ヨコオ・ワールド・ツアー、HANGA JUNGLE

knockeye2017-06-16

 町田国際版画美術館で、横尾忠則の「HANGA JUNGLE」を観た。これは、もうすぐ、神戸の横尾忠則現代美術館に巡回するそうである。
 書き逃していたけど、GWに帰省したときに横尾忠則現代美術館で開催中の「ヨコオ・ワールド・ツアー」も観た。それで、その話を先にするが、一番印象に残ったのは、髭未だ生ぜざる頃の横尾忠則が欧州旅行中に撮ったスナップ写真の数々。図録に全部が採録されていないのが残念。DVD付録にでもして欲しかった。みんなカメラ目線でニコニコしている。東西が遠く、世界が広く、旅人は少なく、フィルムは1ロール36枚、ネットにアップされる心配もなく、変なカキコミもされないとなれば、笑顔を惜しむ必要もなかった。

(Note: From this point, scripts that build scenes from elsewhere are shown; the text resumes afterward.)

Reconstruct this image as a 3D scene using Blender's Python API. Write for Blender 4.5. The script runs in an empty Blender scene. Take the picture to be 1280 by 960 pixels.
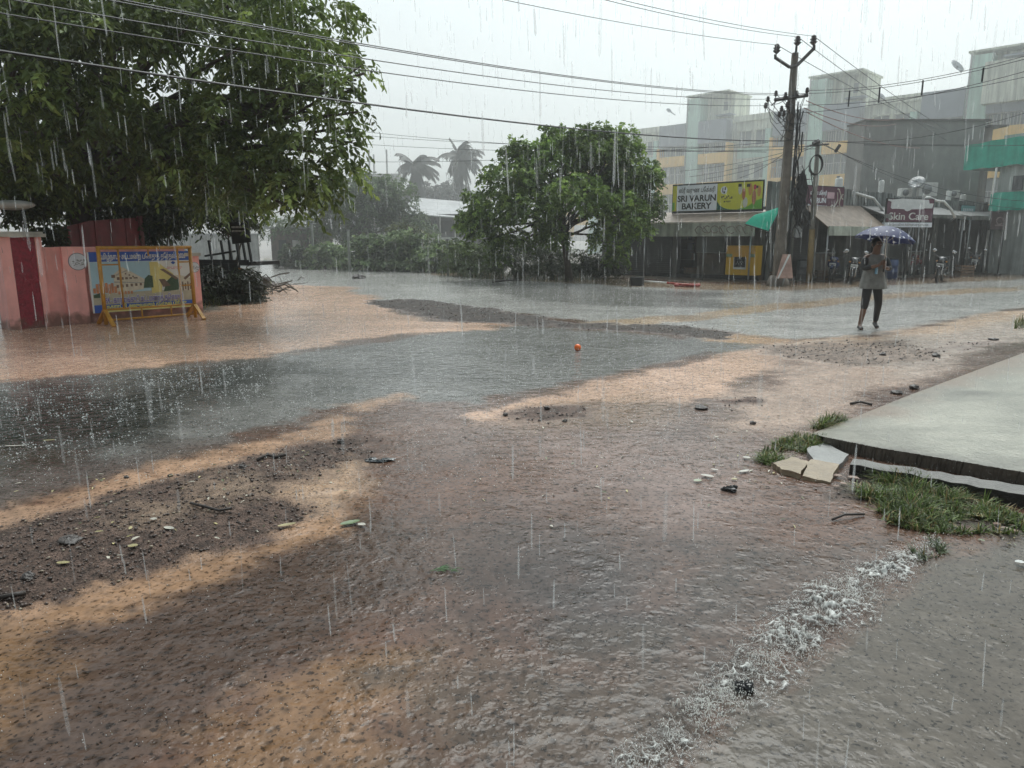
import bpy, bmesh, math, random
import numpy as np
from mathutils import Vector, Matrix
random.seed(7); rng = np.random.default_rng(7)
S = bpy.context.scene; COL = S.collection
PI = math.pi; R = math.radians
# ------------------------------------------------------------------ camera
FPX = 900.0; PITCH = math.atan(180/900); CH = 1.6
cd = bpy.data.cameras.new('camera'); cam = bpy.data.objects.new('camera', cd); COL.objects.link(cam)
cam.location = (0, 0, CH); cam.rotation_euler = (PI/2-PITCH, 0, 0)
cd.sensor_width = 36; cd.lens = 36*FPX/1280; cd.clip_end = 3000; cd.clip_start = 0.05
S.camera = cam
def ray(u, v):
    a = (u-640)/FPX; b = -(v-480)/FPX
    return Vector((a, math.cos(PITCH)+b*math.sin(PITCH), -math.sin(PITCH)+b*math.cos(PITCH)))
def P(u, v, Y):
    d = ray(u, v); t = Y/d.y; return Vector((0, 0, CH))+d*t
def G(u, v, z=0.0):
    d = ray(u, v); t = (z-CH)/d.z; return Vector((0, 0, CH))+d*t
class Frame:                       # vertical wall plane: s along the wall, d towards the street, z up
    def __init__(f, a, b):
        f.o = Vector((a[0], a[1], 0)); f.e = Vector((b[0]-a[0], b[1]-a[1], 0)).normalized()
        f.n = Vector((f.e.y, -f.e.x, 0))
        f.T = Matrix(((f.e.x, f.n.x, 0, f.o.x), (f.e.y, f.n.y, 0, f.o.y), (0, 0, 1, 0), (0, 0, 0, 1)))
    def w(f, s, d, z): return f.o+f.e*s+f.n*d+Vector((0, 0, z))
    def hit(f, u, v, off=0.0):
        r = ray(u, v); c = Vector((0, 0, CH)); o = f.o+f.n*off
        t = (o-c).dot(f.n)/r.dot(f.n); p = c+r*t
        return (p-f.o).dot(f.e), p.z
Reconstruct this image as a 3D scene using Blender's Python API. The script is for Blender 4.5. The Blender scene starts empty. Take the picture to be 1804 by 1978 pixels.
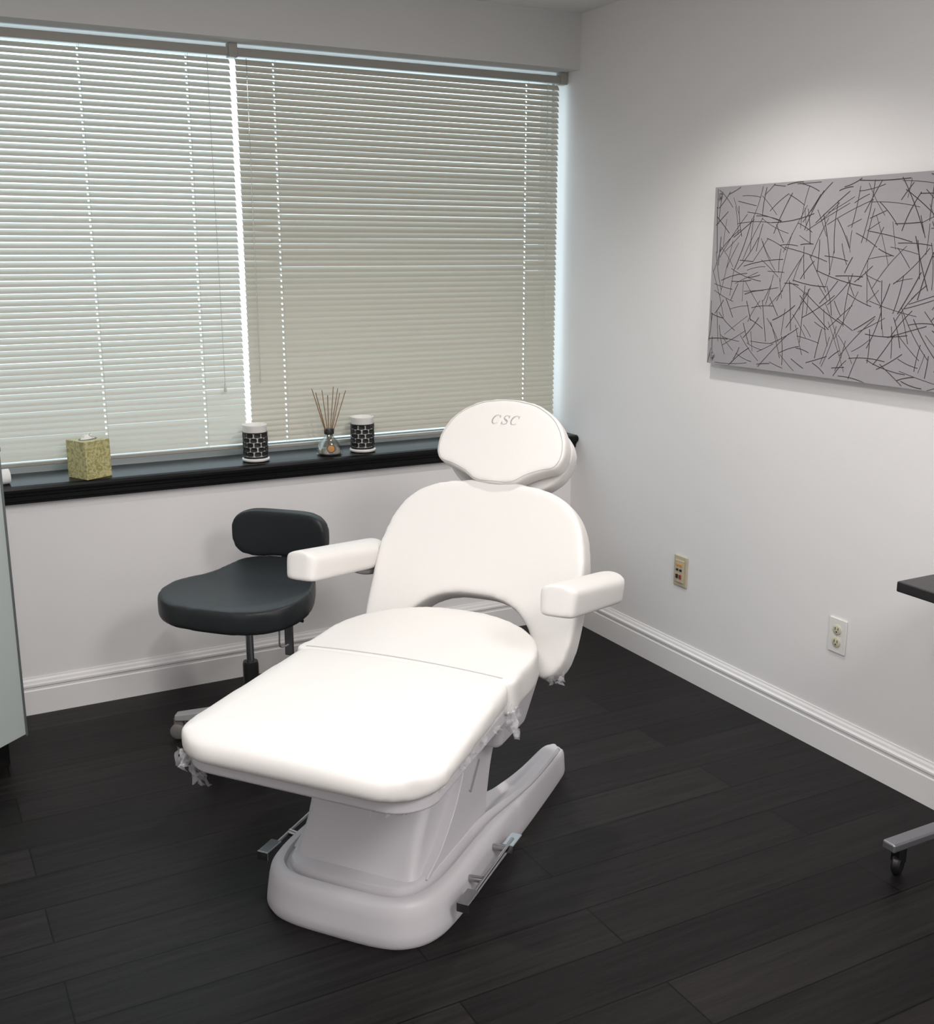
import bpy, bmesh, math, random
from mathutils import Vector, Matrix
from mathutils.bvhtree import BVHTree
from mathutils.geometry import tessellate_polygon
random.seed(7)
S=bpy.context.scene
S.view_settings.view_transform='Standard'
COL=S.collection

# ---------------------------------------------------------------- helpers
def srgb(r,g,b):
    def c(v):
        v/=255.0
        return v/12.92 if v<=0.04045 else ((v+0.055)/1.055)**2.4
    return (c(r),c(g),c(b),1)
def mat(name,col,rough=0.5,metal=0.0,bump=0.0,bscale=200,vary=0.0,vscale=3,spec=0.5,coat=0.0,sub=0.0):
    m=bpy.data.materials.new(name);m.use_nodes=True
    nt=m.node_tree;b=nt.nodes['Principled BSDF']
    b.inputs['Base Color'].default_value=col
    b.inputs['Roughness'].default_value=rough
    b.inputs['Metallic'].default_value=metal
    b.inputs['Specular IOR Level'].default_value=spec
    b.inputs['Coat Weight'].default_value=coat
    tc=nt.nodes.new('ShaderNodeTexCoord')
    if vary>0:
        n=nt.nodes.new('ShaderNodeTexNoise');n.inputs['Scale'].default_value=vscale
        nt.links.new(tc.outputs['Object'],n.inputs['Vector'])
        mx=nt.nodes.new('ShaderNodeMix');mx.data_type='RGBA'
        mx.inputs[6].default_value=tuple(c*(1-vary) for c in col[:3])+(1,)
        mx.inputs[7].default_value=tuple(min(1,c*(1+vary)) for c in col[:3])+(1,)
        nt.links.new(n.outputs['Fac'],mx.inputs[0]);nt.links.new(mx.outputs[2],b.inputs['Base Color'])
    if bump>0:
        n=nt.nodes.new('ShaderNodeTexNoise');n.inputs['Scale'].default_value=bscale
        n.inputs['Detail'].default_value=3
        nt.links.new(tc.outputs['Object'],n.inputs['Vector'])
        bp=nt.nodes.new('ShaderNodeBump');bp.inputs['Strength'].default_value=bump;bp.inputs['Distance'].default_value=0.002
        nt.links.new(n.outputs['Fac'],bp.inputs['Height']);nt.links.new(bp.outputs[0],b.inputs['Normal'])
    return m
def empty(name,loc=(0,0,0),rz=0.0):
    e=bpy.data.objects.new(name,None);e.location=loc;e.rotation_euler=(0,0,rz);e.empty_display_size=.1
    COL.objects.link(e);return e
def mk(name,verts,faces,m,parent=None,smooth=False,loc=None,rot=None):
    me=bpy.data.meshes.new(name);me.from_pydata([tuple(v) for v in verts],[],faces);me.validate()
    bm=bmesh.new();bm.from_mesh(me);bmesh.ops.recalc_face_normals(bm,faces=bm.faces);bm.to_mesh(me);bm.free()
    o=bpy.data.objects.new(name,me);COL.objects.link(o)
    if m: me.materials.append(m)
    if smooth: me.shade_smooth()
    if parent: o.parent=parent
    if loc: o.location=loc
    if rot: o.rotation_euler=rot
    return o
def bevel(o,w,seg=3,angle=35):
    b=o.modifiers.new('bev','BEVEL');b.width=w;b.segments=seg;b.limit_method='ANGLE';b.angle_limit=math.radians(angle)
    b.harden_normals=True
    o.data.shade_smooth();return o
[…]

この頃の写真は本質的に親密なものであり、個人的な追憶を補完する以上のものではなかった。
 ミュージアショップにこの↓

絵のスカジャンが売ってたのだが買うのを躊躇してしまい、帰りの電車の中で自己嫌悪に陥った。超カッコいいんだけど、そこで衝動買いできない自分のみみっちさが情けなかった。
 というわけで、「HANGA JUNGLE」であるが、図録と位置付けられている本は、国書刊行会の出版で、「横尾忠則の全版画がこの一冊に!」と宣言されている。わたくし、思わず「ホントですか?」と売り場の人に聞いちゃったが、答えてくれなかった。疑う根拠もないけど、横尾忠則の展覧会は何度も訪ねたが、とにかく多作で、その度に新作に出会うので。まあ、いずれにせよ、来年の今頃には「全」じゃなくなってる可能性が大きいわけだから、今それを詮索する意味もないが。
 横尾忠則の作品を、時系列に沿って観るってことをしたことがなかった。版画っていうジャンルに限定して、時の流れを見せる展示はなかなか面白かった。
 1980年、ピカソの大回顧展に触発されたという、この人の「画家宣言」を、私は今まで大したことと思ってこなかった。「今までも画家だったでしょ?、何をいまさら?」って、それを宣言しなければならない何かをつかみ損ねていた。たぶん、その頃の私は、グラフィック・デザイナーというカタカナの職業の方が、画家っていう古めかしい職種より新しく思えていたのではないか。だから「歳なのかな」ぐらいに思って通り過ぎたようだ。
 『横尾忠則自伝「私」という物語 1964-1984』には、

ピカソのような生き方、つまり創造と人生の一体化が真に可能ならそれに従いたい

と当時の思いが書かれてあるそうだ。
 グラフィック・デザイナーと、敢えて商業的であることが、ファイン・アートの伝統に対して、カウンター・カルチャーでありえた時代は確かにあったが、それは、そうしたカウンター・カルチャーが市民権を獲ると同時に意味を失ってしまう、創造的というより、批評的な態度だという意味で、逆説的に、過去のファイン・アートの画家たちより、ファイン・アートの伝統に依存している。横尾忠則の「画家宣言」は、より自由に、真に個性的になるための飛躍だったのだろうと思った。
 時系列的な展示なので、「画家宣言」前後の違いがわかる。というか、その後の横尾忠則にとっての「画家宣言」の必然性がわかる。自由であるためのもがきを感じる。
 この展覧会は撮影可だったので、何枚か撮ってきた。

 これは、《Artist in Forest 1》1984ミラノ郊外のヴァレーゼの森で撮影した、イタリア人アーティスト3名の裸のパフォーマンスをもとに制作されたリトグラフ。これは、画家宣言があったからこそ可能になった表現だと見えるわけである。